First, from the point of view of the consumer, who's getting browbeaten here, the key factor, mentioned almost in passing, is that consumers have to pay extra for electricity from Green sources. The amount, $.0125 per kwh, is beside the point. Essentially, the word around the street is that this is a "stupid tax" and people don't want any part of it.

"Stupid tax"--you may have heard the term used more for the public lotteries, and, less frequently, in relation to casino gambling. The difference between those activities--which attract hundreds of millions in the U.S.--and this one is that those forms of entertainment at least give you a moment of pulse-quickening thrill as they take your money. Green energy offers no extra juice.

If only they gave you something for signing up, some more would buy. Maybe a bumper sticker that says, "I Pay More for My Electricity For Your Benefit" would do the trick more than just the current mere Feeling That You Did the Right Thing. That, the normal electricity cost, and $.0125 per kwh will keep your lights burning (and they will seem to have a greener tint).

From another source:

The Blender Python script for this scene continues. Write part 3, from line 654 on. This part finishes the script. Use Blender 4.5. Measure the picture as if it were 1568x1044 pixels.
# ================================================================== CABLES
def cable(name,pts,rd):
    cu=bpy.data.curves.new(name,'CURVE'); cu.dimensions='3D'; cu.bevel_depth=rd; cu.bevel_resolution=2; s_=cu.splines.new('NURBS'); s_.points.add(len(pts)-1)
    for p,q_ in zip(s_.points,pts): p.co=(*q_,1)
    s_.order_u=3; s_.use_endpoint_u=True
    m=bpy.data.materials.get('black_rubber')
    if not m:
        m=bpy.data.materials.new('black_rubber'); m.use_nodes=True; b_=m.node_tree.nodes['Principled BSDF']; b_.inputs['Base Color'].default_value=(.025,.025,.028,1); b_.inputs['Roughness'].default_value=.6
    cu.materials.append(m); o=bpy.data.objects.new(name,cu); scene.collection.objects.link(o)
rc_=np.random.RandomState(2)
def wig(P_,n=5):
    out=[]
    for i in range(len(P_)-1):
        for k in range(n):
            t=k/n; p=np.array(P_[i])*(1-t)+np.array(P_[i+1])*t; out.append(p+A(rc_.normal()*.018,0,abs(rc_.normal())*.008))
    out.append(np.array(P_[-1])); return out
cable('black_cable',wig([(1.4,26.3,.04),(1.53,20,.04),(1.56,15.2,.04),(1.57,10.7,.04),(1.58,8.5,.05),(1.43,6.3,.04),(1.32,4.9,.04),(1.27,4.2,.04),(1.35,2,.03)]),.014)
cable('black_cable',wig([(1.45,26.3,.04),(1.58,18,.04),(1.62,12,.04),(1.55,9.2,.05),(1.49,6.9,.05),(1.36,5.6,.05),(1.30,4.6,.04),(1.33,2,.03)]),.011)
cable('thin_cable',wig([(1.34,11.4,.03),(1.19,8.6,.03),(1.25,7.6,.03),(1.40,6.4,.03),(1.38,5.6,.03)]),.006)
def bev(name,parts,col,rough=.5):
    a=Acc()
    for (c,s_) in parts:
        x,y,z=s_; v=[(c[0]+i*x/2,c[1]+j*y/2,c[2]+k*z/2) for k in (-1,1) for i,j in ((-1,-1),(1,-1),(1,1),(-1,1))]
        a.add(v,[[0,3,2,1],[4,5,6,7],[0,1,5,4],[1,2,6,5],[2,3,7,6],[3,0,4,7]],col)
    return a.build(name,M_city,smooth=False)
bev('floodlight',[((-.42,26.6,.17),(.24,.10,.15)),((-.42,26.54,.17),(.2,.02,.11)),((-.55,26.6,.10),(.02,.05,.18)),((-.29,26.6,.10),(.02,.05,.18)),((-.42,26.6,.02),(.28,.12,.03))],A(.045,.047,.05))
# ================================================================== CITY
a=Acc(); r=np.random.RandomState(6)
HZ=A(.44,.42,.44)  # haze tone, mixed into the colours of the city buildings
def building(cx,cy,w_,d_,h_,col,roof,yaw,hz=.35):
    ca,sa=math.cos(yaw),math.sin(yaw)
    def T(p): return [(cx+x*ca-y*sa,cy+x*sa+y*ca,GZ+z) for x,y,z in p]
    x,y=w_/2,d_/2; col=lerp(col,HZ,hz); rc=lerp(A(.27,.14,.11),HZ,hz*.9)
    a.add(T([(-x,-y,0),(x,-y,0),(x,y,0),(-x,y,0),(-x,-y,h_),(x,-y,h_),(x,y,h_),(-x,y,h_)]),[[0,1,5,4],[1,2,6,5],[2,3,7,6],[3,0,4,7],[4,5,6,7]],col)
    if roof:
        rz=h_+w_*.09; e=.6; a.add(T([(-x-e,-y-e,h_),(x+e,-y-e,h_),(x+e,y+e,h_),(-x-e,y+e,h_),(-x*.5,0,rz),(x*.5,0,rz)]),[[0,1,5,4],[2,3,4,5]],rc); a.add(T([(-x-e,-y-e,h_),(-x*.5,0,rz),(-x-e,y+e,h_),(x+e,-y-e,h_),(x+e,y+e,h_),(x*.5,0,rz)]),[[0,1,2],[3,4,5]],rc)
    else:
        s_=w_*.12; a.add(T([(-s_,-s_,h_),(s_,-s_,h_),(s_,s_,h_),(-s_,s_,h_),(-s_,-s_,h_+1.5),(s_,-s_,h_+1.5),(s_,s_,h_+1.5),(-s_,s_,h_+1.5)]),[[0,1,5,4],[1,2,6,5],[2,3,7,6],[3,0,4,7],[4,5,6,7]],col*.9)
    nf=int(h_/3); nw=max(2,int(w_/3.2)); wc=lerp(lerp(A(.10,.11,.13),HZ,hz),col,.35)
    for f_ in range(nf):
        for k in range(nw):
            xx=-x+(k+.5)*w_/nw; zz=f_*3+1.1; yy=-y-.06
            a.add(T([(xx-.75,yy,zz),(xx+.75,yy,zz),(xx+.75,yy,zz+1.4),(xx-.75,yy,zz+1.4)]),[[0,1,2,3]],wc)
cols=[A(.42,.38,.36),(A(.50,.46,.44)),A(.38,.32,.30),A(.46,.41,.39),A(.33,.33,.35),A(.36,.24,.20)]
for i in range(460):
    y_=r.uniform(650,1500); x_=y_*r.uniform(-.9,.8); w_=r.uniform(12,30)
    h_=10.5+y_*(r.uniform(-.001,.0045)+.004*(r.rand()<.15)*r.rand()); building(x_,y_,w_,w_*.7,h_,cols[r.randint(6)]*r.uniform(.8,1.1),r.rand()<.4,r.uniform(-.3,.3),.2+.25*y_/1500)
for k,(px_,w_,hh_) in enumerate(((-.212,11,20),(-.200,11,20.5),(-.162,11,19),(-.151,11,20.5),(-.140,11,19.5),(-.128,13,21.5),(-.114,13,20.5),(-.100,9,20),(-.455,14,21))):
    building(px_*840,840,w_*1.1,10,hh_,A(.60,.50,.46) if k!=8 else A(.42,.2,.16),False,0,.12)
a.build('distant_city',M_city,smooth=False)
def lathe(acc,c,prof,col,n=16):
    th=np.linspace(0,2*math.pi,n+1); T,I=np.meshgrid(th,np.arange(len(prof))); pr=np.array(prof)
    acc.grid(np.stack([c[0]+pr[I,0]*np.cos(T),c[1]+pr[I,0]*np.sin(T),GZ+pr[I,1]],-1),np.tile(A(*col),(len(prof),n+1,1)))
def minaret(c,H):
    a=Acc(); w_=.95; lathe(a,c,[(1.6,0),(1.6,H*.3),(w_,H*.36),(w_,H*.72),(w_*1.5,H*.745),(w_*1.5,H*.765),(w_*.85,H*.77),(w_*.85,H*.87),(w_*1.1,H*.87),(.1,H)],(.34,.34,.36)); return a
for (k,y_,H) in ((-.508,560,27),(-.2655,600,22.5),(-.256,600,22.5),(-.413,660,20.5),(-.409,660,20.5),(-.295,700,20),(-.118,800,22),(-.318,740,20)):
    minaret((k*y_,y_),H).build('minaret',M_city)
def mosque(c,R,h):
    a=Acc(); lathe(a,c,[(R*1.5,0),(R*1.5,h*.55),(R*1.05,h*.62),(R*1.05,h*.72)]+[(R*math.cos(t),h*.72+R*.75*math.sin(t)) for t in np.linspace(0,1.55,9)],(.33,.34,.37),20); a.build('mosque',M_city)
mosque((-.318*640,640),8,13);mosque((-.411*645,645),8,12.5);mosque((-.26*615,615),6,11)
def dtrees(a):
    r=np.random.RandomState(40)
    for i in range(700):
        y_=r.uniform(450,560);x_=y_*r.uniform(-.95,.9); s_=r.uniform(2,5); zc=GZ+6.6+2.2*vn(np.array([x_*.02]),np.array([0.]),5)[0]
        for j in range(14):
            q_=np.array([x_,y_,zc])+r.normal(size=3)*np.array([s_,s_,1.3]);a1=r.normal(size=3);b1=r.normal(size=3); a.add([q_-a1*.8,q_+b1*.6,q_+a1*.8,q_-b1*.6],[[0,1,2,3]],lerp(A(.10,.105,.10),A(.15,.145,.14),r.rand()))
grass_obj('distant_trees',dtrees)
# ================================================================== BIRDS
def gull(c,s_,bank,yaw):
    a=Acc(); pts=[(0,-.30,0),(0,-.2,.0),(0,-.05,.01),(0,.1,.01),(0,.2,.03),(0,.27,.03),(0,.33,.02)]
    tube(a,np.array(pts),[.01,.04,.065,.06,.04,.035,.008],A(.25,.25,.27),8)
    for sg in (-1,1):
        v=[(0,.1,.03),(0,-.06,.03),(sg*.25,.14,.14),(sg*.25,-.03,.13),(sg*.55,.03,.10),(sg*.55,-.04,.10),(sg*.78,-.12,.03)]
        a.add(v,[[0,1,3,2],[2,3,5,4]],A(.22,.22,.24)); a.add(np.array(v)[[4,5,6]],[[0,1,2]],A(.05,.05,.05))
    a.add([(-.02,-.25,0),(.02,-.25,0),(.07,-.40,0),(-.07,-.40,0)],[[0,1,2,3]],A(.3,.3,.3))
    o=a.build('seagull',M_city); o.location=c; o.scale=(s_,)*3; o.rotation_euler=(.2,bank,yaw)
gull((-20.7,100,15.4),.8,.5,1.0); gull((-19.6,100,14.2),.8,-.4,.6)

The bumper-sticker handout is a short-run, small-thinking approach, though. The real ticket is to make the price of Green Energy the same as the other source. Who wouldn't choose it, then? And once you had the mass interest in the product, it would work financially.

Which brings us to the second economic perspective, that of the enterprise. The key concept to consider here is "sunk cost". Basically, Kit Carson's heirs have invested most of the dough already in building the system to track the separate revenue from Green energy and the separate sourcing stream of energy. Which means that the enterprise has reason to lower its prices for the product now that it didn't have when the project was on the drawing board. They tried to get people to pay more for it; that didn't work. The next step is to see how many they can get to sign up by making public appeals, before they reduce the price, or if that doesn't work, abandon the project.

In all fairness, though, the sequence is the correct one for the enterprise, and it's right that they should be making the public appeals at this current stage. They have no doubt resolved to hold the line for a while longer before they take the plunge and bring the price to par, or perhaps they're merely waiting for the right moment.

Indeed, why give up that line before they have tried the third route, that of getting public policy support for the endeavor? Essentially, Kit Carson's next move should be to appeal to the government (through any lobby connections they have, but also through letter-writing campaigns from their many customers) for a subidy which will allow them to price at parity with the commercially-sourced "organic, but not green" fossil fuel-burning electricity. I'd suggest the federal route, going to Udall and Domenici, with the state channel as strategy 3B.

I would say that each political channel holds promise. I don't pretend to know the legal complications for the interactions between feds, the state, and our own rural electric co-operative. I think there's plenty of precedent for subsidies, though, and politically, it's a winner: to any elected official, it has the appearance of Votes on a Platter. That might not matter to Domenici, if he's secretly harboring ambitions of retirement, but otherwise he should love this one. Udall and Bingaman should be slam-dunks, though their support would not be sufficient without that of Ol' Pete. Richardson would also like it, but he might encounter a problem with the jealousy of state legislators from other parts of the state.

As one who rates the reduction of our climate-changing effects from generating greenhouse gases and burning fossil fuels to be at the absolute head of the list of our long-term priorities, I would welcome such a government investment decision. But sign up to pay extra for nothing? No, not even I would do that.

1 comment:

Chin Shih Tang said...

If I' m not mistaken, Kit Carson has now gone green with its electricity generation. Good thing, took a little over 10 years, for the record.